The team first revealed that chloride-induced pitting corrosion triggers anode degradation and exacerbates dendrite growth, leading to rapid battery failure. They further proposed a charge gradient interface strategy to regulate ion transport at the interface. This approach suppresses chloride accumulation on the zinc anode surface while accelerating zinc ion diffusion, enabling uniform zinc deposition, mitigating corrosion/side reactions, and extending anode lifespan by 40-fold. Seawater-based full zinc-ion batteries achieved a 5 mAh cm⁻² areal capacity with stable operation over 500 cycles. This study has provided actionable guidelines for stabilizing zinc anodes in seawater electrolytes and constructing sustainable marine energy storage systems. The research outcome titled All-natural charge gradient interface for sustainable seawater zinc batteries was published in Nature Communications.

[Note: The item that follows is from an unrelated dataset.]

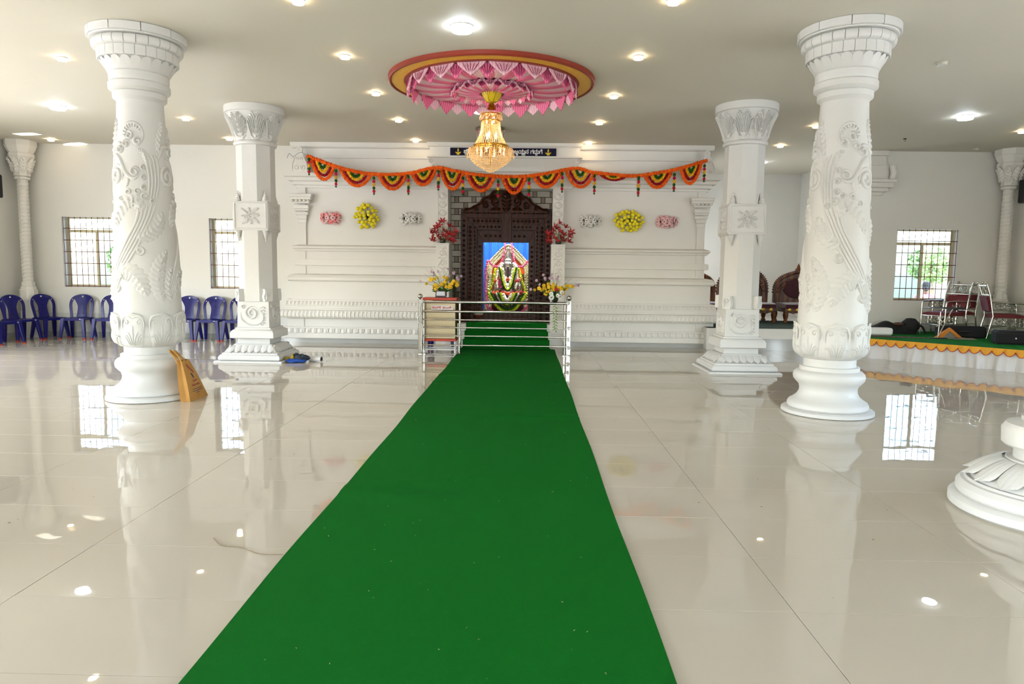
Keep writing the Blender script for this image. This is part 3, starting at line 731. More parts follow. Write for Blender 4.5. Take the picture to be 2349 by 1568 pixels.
# ------------------------------------------------------------------ corner pilasters
def corner_pilaster(label, loc, sg):
    t = thing('corner_pilaster', label, 'pilaster', loc, 0, 'corner pilasters')
    H = ZC
    def L(nm, pr, n=8): return MB().lathe(pr, n, a0=PI/8, a1=2*PI+PI/8).build(nm, M_WHITE, t)
    L('pedestal', [(.17, 0), (.17, .55), (.15, .56), (.15, .60)]); b = L('base_block', [(.17, .78), (.17, 1.0), (.145, 1.02), (.145, 1.06), (.125, 1.07), (.125, 1.16)]); L('base_neck', [(.15, .60), (.15, .78)])
    L('shaft', [(.10, 1.16), (.10, 3.28)])
    me = MB(); 
    for k in range(1): me.grid(lambda u, v: ((.094+.011*math.sin(PI*v))*math.cos(2*PI*u), (.094+.011*math.sin(PI*v))*math.sin(2*PI*u), .07*v+.05*u-.02), 20, 4)
    rm = me.mesh('rope_band', M_WHITE, smooth=60)
    for k in range(26): put('rope_band', rm, t, (0, 0, 1.2+k*.078), (0, 0, -PI/2))
    L('collar', [(.11, 3.26), (.145, 3.27), (.145, 3.31), (.125, 3.32), (.155, 3.335), (.155, 3.38), (.13, 3.39)])
    L('capital_bell', [(.15, 3.38), (.165, 3.5), (.21, 3.66), (.25, 3.72)])
    L('abacus', [(.21, 3.70), (.24, 3.72), (.24, 3.78), (.22, 3.79), (.26, 3.86), (.28, 3.92), (.295, 3.94), (.295, H-.002)])
    lf = MB(); S = lambda u, v, h: ((.15+.09*max(0, (v-3.42)/.29)**1.6+.012+h)*math.cos(u/.18), (.15+.09*max(0, (v-3.42)/.29)**1.6+.012+h)*math.sin(u/.18), v)
    leaf(lf, S, [(0, 3.40), (0, 3.50), (0, 3.60), (0, 3.70)], .07, .03, 5)
    lm = lf.mesh('acanthus_leaf', M_WHITE, smooth=50)
    for k in range(8): put('acanthus_leaf', lm, t, rot=(0, 0, k*PI/4))
corner_pilaster('slim white rope-carved pilaster in the left corner behind the blue chairs', (XL+.31, YB-.31, 0), 1)
corner_pilaster('slim white rope-carved pilaster in the right corner behind the stage', (XR-.31, YB-.31, 0), -1)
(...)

Unlike liquid electrolytes that fully permeate electrodes, solid-state electrodes exhibit sluggish ion transport due to low-flux solid-phase diffusion, resulting in inferior energy density (electrode loading) and power density (charging rates) compared to liquid batteries. To overcome kinetic limitations, the team designed a gradient electrode structure with low-tortuosity to enhance ion transport efficiency and balance ion concentration gradients. This innovation enabled fast-charging capabilities in practical electrodes, achieving a 3.3 mAh cm⁻² areal capacity at 3C current density under room temperature. This breakthrough has paved the way for developing high-energy/power-density solid-state batteries. The study, titled Gradient Design with Low-tortuosity Overcoming Kinetic Limitations in High-Loading Solid-State Cathodes, was published in Angewandte Chemie International Edition.